Boston-based footwear firm New Balance "is jumping into the world’s biggest sport with the launch of a soccer business under the New Balance name," according to Kurt Badenhausen of FORBES. New Balance "has been firing on all cylinders in recent years with sales up 17% annually" since '10 to reach $3.3B last year. Much of the growth "has taken place outside the U.S." with int'l revenues up more than 25% a year. The New Balance "brand is bigger than ever." New Balance announced plans to enter the football market "in simultaneous star-studded events in New York and London." New Balance’s move "has been rumored for months." New Balance "is hardly starting from scratch," as it started a football business three years ago under its Warrior subsidiary. Warrior’s entry into the football market "was highlighted" by its $40M-a-year jersey deal with Liverpool starting with the '12-13 season. Liverpool "has one of the best-selling kits in the world." Warrior "also sponsored Stoke City, Sevilla and Porto and a handful of other clubs." New Balance Product Exec Joe Preston: "Given the global reach we have with the New Balance brand, we are better served to move those assets over. We want to take it to the next level." Football is still a small fraction of New Balance’s $3.3B in revenue "with running providing the bulk of the business." New Balance’s entry into the foootball market "is about generating revenue" from football, but also "exposing the brand to a bigger audience to benefit its other product categories, most notably running" (FORBES, 2/4).
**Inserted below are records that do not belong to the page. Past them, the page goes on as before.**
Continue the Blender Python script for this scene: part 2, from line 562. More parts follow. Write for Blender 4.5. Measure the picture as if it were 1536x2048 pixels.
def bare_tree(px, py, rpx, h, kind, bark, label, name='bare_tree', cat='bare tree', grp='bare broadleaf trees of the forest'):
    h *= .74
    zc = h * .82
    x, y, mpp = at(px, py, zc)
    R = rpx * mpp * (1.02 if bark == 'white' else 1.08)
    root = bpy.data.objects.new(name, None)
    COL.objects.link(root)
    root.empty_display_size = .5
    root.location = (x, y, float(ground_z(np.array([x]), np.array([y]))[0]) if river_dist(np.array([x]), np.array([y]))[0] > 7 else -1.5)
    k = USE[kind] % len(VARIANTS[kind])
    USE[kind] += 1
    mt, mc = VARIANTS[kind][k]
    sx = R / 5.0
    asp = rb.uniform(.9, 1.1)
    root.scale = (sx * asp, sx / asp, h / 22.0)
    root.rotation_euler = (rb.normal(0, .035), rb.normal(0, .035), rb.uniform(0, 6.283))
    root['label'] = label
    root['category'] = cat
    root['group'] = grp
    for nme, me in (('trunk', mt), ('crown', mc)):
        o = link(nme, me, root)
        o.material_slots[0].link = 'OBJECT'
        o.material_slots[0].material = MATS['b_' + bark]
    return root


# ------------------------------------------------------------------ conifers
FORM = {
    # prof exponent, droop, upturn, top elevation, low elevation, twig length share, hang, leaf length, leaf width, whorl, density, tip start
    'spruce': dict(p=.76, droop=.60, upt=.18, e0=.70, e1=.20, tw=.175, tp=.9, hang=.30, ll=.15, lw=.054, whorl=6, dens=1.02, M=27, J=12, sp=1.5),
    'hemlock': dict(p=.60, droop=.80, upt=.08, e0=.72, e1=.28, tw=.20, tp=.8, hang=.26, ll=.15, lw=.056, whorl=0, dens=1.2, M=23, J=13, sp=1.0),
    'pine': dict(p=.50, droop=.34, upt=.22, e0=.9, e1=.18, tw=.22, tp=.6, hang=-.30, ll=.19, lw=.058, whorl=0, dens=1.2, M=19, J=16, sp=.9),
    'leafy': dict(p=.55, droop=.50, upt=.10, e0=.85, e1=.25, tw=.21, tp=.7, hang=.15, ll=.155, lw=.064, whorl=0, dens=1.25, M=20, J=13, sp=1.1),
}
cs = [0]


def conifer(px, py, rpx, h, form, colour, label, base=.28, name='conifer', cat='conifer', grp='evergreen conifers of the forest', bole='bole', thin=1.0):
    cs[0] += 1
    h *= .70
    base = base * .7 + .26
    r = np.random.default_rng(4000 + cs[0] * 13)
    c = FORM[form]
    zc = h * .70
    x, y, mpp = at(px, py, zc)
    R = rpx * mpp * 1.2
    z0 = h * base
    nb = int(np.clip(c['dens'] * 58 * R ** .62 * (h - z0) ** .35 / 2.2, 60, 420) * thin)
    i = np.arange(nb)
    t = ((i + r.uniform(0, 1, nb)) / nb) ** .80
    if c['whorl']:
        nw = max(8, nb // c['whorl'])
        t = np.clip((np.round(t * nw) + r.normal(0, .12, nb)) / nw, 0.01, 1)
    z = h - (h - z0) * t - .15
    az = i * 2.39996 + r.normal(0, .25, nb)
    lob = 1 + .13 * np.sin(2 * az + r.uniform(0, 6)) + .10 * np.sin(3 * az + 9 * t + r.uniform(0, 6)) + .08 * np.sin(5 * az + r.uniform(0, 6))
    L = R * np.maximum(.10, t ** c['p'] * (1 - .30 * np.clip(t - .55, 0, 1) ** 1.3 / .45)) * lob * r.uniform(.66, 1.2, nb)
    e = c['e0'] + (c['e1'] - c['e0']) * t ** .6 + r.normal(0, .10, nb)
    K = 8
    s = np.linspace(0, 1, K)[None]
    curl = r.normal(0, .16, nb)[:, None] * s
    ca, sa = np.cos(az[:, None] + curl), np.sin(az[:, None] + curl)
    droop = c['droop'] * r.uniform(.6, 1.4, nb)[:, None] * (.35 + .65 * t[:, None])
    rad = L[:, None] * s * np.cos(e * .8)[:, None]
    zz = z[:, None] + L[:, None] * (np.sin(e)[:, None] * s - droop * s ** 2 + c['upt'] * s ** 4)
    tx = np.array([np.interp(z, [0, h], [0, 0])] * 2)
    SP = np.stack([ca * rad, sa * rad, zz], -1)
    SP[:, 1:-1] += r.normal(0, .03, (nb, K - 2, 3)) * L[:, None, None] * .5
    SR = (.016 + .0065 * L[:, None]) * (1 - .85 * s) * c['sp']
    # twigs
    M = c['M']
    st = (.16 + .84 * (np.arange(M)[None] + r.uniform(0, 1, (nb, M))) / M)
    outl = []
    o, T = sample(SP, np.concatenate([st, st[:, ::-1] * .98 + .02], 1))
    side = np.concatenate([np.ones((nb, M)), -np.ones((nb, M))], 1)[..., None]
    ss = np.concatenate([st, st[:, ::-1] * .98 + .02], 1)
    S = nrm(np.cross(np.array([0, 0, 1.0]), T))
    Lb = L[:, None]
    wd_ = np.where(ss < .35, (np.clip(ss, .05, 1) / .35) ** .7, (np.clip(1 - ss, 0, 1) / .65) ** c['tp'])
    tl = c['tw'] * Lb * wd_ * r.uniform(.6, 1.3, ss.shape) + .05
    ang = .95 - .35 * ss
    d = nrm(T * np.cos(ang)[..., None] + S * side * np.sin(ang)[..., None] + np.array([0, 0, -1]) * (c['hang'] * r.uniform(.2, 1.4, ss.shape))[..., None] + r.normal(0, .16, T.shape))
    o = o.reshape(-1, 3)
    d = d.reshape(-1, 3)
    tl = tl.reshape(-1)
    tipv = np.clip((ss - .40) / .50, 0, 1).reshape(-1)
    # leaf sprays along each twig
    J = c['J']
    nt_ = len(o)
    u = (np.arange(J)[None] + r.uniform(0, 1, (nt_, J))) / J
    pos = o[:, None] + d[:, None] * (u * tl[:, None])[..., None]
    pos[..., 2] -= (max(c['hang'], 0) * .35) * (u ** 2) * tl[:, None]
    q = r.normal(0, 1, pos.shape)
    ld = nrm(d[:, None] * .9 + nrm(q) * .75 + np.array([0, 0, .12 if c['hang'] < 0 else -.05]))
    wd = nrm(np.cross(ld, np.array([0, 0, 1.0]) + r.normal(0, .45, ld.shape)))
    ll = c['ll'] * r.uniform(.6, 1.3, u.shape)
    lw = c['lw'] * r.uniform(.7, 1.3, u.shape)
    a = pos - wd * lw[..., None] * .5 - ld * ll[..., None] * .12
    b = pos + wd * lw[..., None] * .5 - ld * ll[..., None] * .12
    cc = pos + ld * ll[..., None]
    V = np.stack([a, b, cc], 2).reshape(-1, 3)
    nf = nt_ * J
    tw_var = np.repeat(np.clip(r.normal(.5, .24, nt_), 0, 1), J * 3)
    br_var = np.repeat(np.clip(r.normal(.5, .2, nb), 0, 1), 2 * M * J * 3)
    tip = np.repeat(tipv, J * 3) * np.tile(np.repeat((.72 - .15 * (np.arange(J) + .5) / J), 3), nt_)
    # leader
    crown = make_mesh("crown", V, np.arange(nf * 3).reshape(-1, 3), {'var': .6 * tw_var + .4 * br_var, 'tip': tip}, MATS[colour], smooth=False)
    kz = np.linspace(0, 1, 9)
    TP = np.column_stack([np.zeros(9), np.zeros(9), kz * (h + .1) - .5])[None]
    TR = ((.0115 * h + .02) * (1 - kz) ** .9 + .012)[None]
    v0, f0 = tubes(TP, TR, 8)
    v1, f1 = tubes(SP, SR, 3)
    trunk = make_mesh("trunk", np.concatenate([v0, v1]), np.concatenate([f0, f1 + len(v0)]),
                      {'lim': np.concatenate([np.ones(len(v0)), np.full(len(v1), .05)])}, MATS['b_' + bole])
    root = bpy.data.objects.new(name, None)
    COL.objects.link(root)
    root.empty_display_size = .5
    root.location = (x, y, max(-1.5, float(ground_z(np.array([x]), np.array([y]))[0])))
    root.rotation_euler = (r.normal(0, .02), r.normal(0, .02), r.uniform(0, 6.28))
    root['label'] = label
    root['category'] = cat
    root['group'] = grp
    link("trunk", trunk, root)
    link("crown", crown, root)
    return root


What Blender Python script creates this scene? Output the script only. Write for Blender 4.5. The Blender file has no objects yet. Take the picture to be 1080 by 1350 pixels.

THE BEST FEET: BLOOMBERG's Kyle Stock reported New Balance "has a strategy: to make really good shoes, put them on a few of the best players in the game" (including former Everton and N.Y. Red Bulls player Tim Cahill and Man City captain Vincent Kompany) and "charge quite a lot for them." New Balance said that when it unveils its new line of football cleats sometime in the middle of this year, the footwear "will be on a par with the most expensive offerings in the market, which currently cost around $300." They "will also be stocked exclusively in specialty shops, not big-box retailers." New Balance "knows it is a second-tier player." Its goal in football, according to New Balance CEO Robert DeMartini, is not "to be bigger than its massive rivals," just to carve out 10% of the market, or roughly $600M in annual sales. Despite this ambition, it "has no immediate plans to make soccer cleats for women who make up a huge slice of the market" (BLOOMBERG, 2/4).